Baylor Grad Student Accepted Into Prominent NSF Program

April 25, 2007
News Photo 4069

Julia Kahmann

by Frank Raczkiewicz

A Baylor University graduate student has been accepted into the 2007 National Science Foundation's East Asia and Pacific Summer Institutes Program, an honor given to just a few graduate students in the country. Julia Kahmann, a geology doctoral student, will spend the summer in Beijing, conducting chemical analysis at the Chinese Academy of Sciences. As part of the award, Kahmann's round trip airfare is paid and she will be given a financial stipend.

"I was surprised beyond belief," said Kahmann, who is from Spokane, Wash. "China has a wealth to offer. Doors are opening wider and wider in that part of the world, and with that will come untold knowledge and opportunity."

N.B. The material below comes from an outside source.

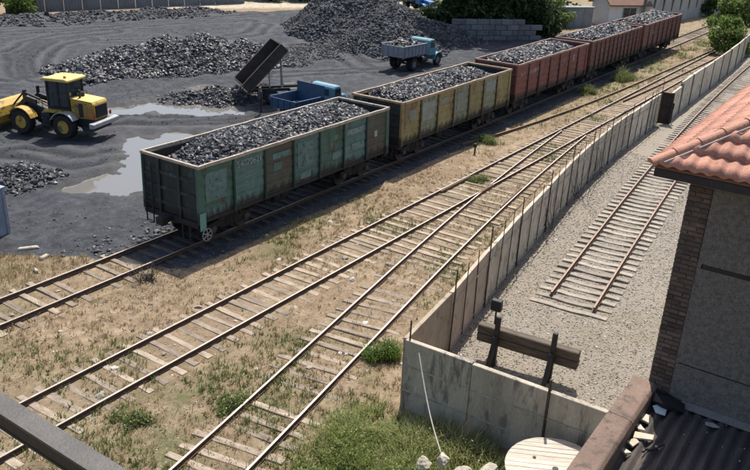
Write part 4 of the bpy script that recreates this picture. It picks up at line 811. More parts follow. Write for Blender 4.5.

The goal of the program is to provide graduate students with first-hand research experience in Australia, China, Japan, Korea and Taiwan and introduce them to the culture and language of the region. In Kahmann's case, she will work with Dr. Zhengtang Guo, chairman of the China International Geosphere-Biosphere Program. She will seek to prove her hypothesis that trace element chemistry of ancient soils that developed on the Chinese plateaus about 2.5 million years ago can record the changing strength of the Asian monsoon.

"If this hypothesis proves correct, the method will be a great tool in interpreting past climate change," Kahmann said. "It could lead to the creation of more robust climate models for future global climate change."

Kahmann will leave in June and will return in mid-August.